Florence, via Ricasoli 47

Ricasoli

Belfond, 1987, 216 pages

« Elle ne lui avait fait aucun mal. C’est lui qui s’était écorché à elle, comme on peut se blesser, la nuit, dans un jardin que l’on ne connaît pas. Il avait simplement poussé la grille peinte en vert, foulé le gravier, et il était entré. L’air du soir embaumait. On venait se reposer des fatigues de la journée, on venait s’envelopper dans le crépuscule pour y trouver l’oubli de la lumière, l’oubli de soi. Et la griffure des épines rappelait soudainement la part de souffrance que l’on porte en soi et que l’on avait cru abandonner sur le seuil. »
En relisant ce texte, Thomas avait frissonné — tristesse, incertitude, désarroi qui se figèrent dans un sourire. Il avait mis un point d’interrogation dans la marge, souligné les mots oubli de soi, puis avait reposé le crayon.

« Tombé au champ d’honneur en août 1914, près de Charleroi, Prosper Poppet est entré dans l’histoire de la littérature aux côtés de Péguy et d’Alain-Fournier. Ultime représentant du mouvement symboliste, il est l’auteur d’un seul roman, La Rosée, paru quelques jours à peine avant le début de la Première Guerre mondiale. »
(Petit Larousse illustré, p. 1615)
Mars 1986 : Thomas se passionne pour ce classique du XXe siècle. Mais les recherches critiques qu’il mène prennent un cours inattendu, inquiétant. Dans une librairie ancienne de la via Ricasoli, à Florence, Thomas découvre en effet un poème inconnu de Prosper Poppet, imprimé en 1924, et portant une dédicace autographe de l’auteur.

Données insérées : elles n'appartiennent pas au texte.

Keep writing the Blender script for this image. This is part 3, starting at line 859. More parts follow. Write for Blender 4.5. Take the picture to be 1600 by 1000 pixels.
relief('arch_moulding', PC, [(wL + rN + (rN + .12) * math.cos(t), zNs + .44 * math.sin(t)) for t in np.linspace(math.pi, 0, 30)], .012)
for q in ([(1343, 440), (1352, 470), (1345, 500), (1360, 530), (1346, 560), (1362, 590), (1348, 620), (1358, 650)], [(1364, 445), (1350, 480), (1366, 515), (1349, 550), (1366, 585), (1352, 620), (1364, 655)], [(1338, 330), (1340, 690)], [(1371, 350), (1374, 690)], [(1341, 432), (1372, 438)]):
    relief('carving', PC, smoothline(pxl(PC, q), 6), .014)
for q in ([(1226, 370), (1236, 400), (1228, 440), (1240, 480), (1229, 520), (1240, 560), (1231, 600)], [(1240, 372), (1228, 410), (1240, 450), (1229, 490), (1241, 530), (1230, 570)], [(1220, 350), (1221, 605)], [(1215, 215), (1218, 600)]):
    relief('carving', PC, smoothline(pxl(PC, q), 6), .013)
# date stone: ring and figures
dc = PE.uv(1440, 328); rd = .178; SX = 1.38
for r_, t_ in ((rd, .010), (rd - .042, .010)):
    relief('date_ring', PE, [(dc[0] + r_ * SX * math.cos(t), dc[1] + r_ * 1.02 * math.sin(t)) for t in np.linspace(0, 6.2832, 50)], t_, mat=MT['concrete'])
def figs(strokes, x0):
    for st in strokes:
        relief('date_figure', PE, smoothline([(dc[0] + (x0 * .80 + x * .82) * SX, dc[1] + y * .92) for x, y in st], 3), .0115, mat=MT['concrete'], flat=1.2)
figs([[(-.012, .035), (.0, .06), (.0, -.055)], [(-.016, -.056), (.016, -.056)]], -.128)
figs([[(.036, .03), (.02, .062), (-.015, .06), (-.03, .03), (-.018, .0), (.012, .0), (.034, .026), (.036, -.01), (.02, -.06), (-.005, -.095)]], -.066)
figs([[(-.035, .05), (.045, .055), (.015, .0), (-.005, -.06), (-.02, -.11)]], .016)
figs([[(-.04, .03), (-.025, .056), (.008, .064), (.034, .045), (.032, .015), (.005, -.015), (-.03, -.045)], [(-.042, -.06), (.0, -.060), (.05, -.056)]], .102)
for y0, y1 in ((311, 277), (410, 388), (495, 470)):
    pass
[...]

Thierry Laget signe un premier roman d’une grande maturité qui frappe par la simplicité de l’écriture et la clarté de la narration, là où d’autres eussent été prétentieux, voire obscurs. L’inattendu, l’ambiance du conte, guident d’un bout à l’autre un ambitieux propos sur la grâce, s’achevant par une interrogation qui n’est pas une pirouette. Plutôt qu’un Goncourt ou un prix de l’Académie, pourquoi donc ne pas tenter l’aventure de la Via Ricasoli ?
Jean-Maurice de Montremy,
La Croix, 14 novembre 1987.

Quelle surprise et quelle joie de trouver dans un premier roman ce qui est précisément à l’opposé du plagiat, c’est-à-dire un apocryphe et ses aventures qui posent, en fait, la même question, celle des fondements de l’originalité littéraire.
Francine de Martinoir,
La Quinzaine littéraire, 1er décembre 1987.